DIRECTIONS FOR THIS TASK:
Single out the lines that include the word "scene". Copy them.

COLLECTED MATERIAL:

•••

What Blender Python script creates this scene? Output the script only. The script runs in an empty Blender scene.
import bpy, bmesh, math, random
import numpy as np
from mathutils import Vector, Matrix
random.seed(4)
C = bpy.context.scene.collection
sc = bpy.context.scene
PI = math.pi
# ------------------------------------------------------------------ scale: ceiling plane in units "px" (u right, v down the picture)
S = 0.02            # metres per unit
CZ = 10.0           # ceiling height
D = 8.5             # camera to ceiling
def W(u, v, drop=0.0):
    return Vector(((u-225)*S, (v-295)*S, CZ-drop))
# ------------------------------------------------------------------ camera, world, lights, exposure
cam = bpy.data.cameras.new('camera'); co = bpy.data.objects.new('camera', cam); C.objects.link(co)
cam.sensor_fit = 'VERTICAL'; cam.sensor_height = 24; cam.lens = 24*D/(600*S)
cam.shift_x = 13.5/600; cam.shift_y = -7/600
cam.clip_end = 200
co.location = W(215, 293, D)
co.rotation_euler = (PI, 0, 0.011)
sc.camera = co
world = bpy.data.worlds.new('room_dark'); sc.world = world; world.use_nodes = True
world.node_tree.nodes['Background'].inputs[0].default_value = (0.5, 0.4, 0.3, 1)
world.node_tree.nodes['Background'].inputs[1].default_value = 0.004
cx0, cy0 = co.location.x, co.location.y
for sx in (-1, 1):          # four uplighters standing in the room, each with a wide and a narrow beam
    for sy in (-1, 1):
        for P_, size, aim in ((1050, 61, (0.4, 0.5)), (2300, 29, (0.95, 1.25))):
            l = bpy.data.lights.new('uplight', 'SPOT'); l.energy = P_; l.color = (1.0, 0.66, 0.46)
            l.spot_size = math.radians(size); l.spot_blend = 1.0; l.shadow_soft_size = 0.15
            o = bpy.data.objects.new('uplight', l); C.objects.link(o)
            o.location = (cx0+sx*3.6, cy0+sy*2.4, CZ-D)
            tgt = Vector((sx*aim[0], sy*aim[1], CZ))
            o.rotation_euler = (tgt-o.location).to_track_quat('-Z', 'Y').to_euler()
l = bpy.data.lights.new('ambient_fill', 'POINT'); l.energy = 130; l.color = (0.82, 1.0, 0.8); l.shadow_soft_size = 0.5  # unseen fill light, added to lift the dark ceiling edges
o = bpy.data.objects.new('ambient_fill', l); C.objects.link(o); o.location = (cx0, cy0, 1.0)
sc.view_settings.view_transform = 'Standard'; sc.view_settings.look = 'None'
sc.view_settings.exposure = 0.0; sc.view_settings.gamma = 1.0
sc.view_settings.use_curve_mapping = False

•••

RESPONSE TO THIS EXERCISE:
What Blender Python script creates this scene? Output the script only. The script runs in an empty Blender scene.
C = bpy.context.scene.collection
sc = bpy.context.scene